Je ne connais pas le "background" de l'univers Matrix par coeur mais il me semble que le concept de l'oubli progressif des religions est illogique, puisque les gens libérés de la matrice devraient tout de même partager leur foi et donc continuellement renouveler leur dogme respectif.

A part ce point de détail, je trouve que cet extrait est tout à fait bien écrit. Les termes anglais (dreadlocks, hovercraft...) sont justifiés par l'univers et dans cette optique rien ne me choque particulièrement.

L'auteur est loin d'écrire très mal à mon sens
Maedhros
29/09/2007 01:00
Clown-Paysagiste

Je plussoie, une écriture extrêmement riche.

J'aimerais bien savoir ce que donnera, par la suite, une histoire parallèle de Matrix. (en tout cas elle commence vraiment très bien!)

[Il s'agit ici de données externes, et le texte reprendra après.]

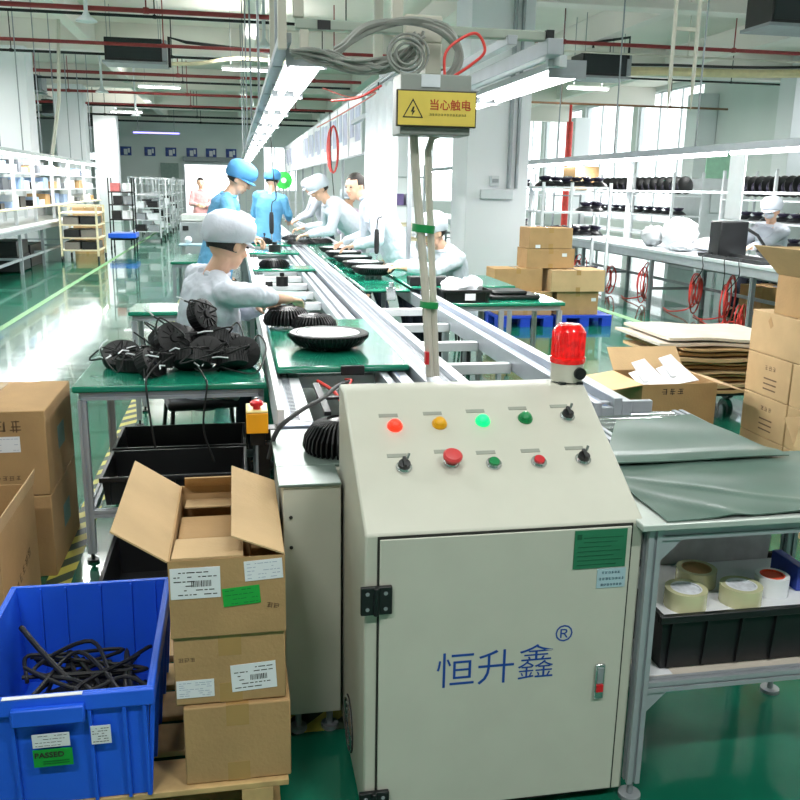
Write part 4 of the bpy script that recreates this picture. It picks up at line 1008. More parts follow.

J'aurai voulu aborder un détail sur la valeur qu'attache l'auteur à ses textes. Je ne pense pas que nos avis changerons vraiment quelque chose sur sa façon de voir ses écrits. S'il n'aime pas sa façon d'écrire, ou s'il n'a pas confiance en lui au niveau de la crédibilité de ses textes, le problème reste le même. Être en désaccord avec soi-même, c'est un problème qu'on règle seul avec le temps et l'habitude (plus simple à dire qu'à faire oui...).
Kellen
01/10/2007 10:50
Ferme les paupières, rejoins la nuit.

J'aime beaucoup.

Une écriture rythmée et riche, une histoire qui nous tient en haleine.
Cela se lit avec plaisir.

POur le concept de l'oubli progressif des religions, je trouve que cela ne semble pas si illogique que ça au sein d'une infime partie de l'humanité froide et rationnelle qui tente de survivre malgré tout.